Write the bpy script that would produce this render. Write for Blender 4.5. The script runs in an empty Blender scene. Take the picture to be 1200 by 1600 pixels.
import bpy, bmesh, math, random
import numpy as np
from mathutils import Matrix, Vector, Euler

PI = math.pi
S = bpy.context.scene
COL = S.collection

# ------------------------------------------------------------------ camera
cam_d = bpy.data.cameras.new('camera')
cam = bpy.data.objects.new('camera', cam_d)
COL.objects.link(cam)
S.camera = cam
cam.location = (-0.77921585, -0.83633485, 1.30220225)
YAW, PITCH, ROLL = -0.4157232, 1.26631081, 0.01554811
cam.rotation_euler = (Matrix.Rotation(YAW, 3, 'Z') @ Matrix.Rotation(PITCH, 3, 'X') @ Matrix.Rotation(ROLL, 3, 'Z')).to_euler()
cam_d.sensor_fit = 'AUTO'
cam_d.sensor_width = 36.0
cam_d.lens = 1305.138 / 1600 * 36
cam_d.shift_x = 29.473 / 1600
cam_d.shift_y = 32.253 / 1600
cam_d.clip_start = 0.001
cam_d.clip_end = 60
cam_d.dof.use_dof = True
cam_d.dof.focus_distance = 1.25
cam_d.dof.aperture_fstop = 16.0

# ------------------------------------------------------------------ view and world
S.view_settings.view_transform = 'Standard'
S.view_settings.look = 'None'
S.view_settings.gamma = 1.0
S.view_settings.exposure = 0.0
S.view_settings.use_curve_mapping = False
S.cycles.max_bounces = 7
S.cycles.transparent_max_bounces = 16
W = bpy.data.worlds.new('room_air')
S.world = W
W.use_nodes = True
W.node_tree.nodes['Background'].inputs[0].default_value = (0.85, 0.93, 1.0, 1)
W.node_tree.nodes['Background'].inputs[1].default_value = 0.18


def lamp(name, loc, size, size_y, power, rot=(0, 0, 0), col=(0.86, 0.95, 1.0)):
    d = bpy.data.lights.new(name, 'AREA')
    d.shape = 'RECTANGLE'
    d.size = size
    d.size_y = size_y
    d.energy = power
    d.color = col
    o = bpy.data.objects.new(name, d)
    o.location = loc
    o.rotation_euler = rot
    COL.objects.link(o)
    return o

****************

• _What is required_: Extract from the material all lines containing the string "scene".

• _Full answer_:
Write the bpy script that would produce this render. Write for Blender 4.5. The script runs in an empty Blender scene. Take the picture to be 1200 by 1600 pixels.
S = bpy.context.scene